Funk + Muzak = Fuzak.  A word so good I wish I'd coined it*. And it perfectly describes this instrumental disc. A little funkier than smooth jazz with the help of Lewis' old friends from Earth, Wind & Fire. Lewis plays several different keyboards in these arrangements, but for my money I'd rather hear him pound the Fender Rhodes than anything else. This album didn't receive rave reviews (2 or 3 stars) but I like it for what it is. In '77, Ramsey wasn't in with the 'in' crowd anymore, but he could still put out albums that, while not inventive, are quite enjoyable to these ears.

The liner notes in my CD are nonexistent beyond a track listing.
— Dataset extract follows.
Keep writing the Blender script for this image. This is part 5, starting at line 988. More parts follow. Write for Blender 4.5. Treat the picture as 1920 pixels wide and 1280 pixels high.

Thank goodness for Discogs.

Peak on the US Billboard Top 200 chart: #111
Peak on Billboard's Jazz LPs chart: #3
Peak on Cash Box album chart: #148

Tracks:  The three songs produced by EWF keyboardist Larry Dunn are all funky fun: Tequila Mockingbird (which includes and all-too-brief sax solo from Ronnie Laws), Skippin', and That Ole Bach Magic.  The other five tracks (produced by Bert deCoteaux) are slightly restrained but still in the same fuzak groove.  The only skippable track is Intimacy.

Personal Memory Associated with this CD: None, although I was involved in a production of a stage version of "To Kill a Mockingbird" while a sophomore in high school.




*I cribbed the term fuzak from this book. Urban Dictionary lists fuzak as a portmanteau of the words fusion and Muzak, but what do they know?